A ideia básica, compartilhada por muitos homens de Estado italianos antes de Mussolini e articulada mais claramente por Dino Grandi, ministro do Exterior entre 1929 e 1932 e embaixador em Londres de 1932 a 1939, era de que a Itália desempenhava o papel de “peso determinante” entre Alemanha, de um lado, e França e Grã-Bretanha, de outro.

Ainda que, na qualidade de ministro do Exterior, Mussolini fosse formalmente responsável pela política exterior italiana, ele dependia do serviço diplomático da Itália, que estava longe de ser inteiramente fascista.

Muitos funcionários do Ministério do Exterior, apesar de apoiarem a política revisionista da Itália, preferiam um relacionamento próximo com a Grã-Bretanha a um com a Alemanha. Uma aliança da Itália fascista com a Alemanha nazista, tão ardentemente desejada por Hitler, era improvável.
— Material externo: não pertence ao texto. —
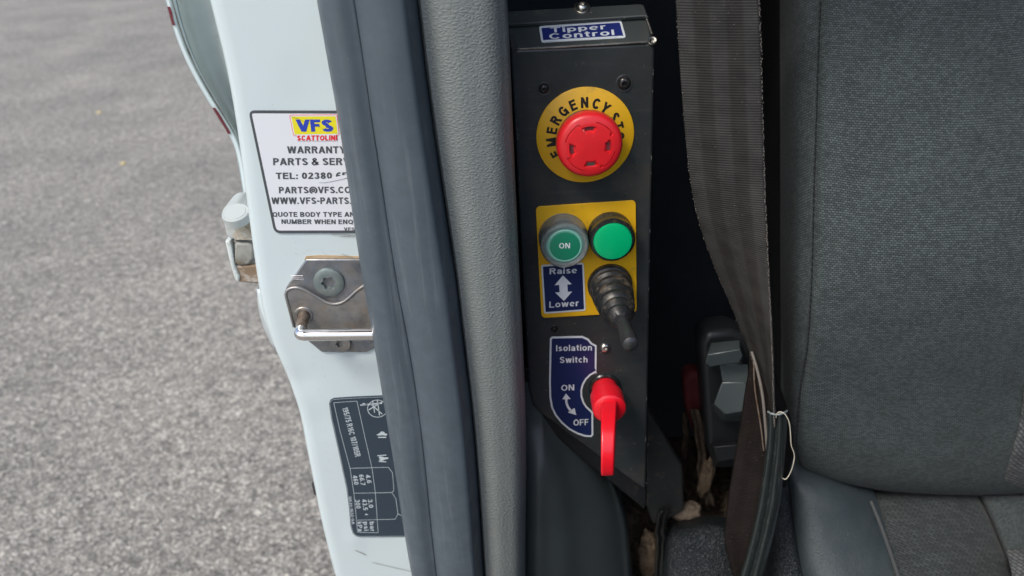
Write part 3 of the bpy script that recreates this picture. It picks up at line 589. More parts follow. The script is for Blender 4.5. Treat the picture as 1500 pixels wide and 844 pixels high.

Poucas semanas depois da iniciativa de Mussolini, o regime nazista anunciou o boicote às empresas judaicas, demonstrando assim o papel fundamental do antissemitismo no projeto nazista. A meta do boicote, programado para 1º de abril de 1933, era conter as ondas de violência nazista na base da sociedade civil contra os judeus.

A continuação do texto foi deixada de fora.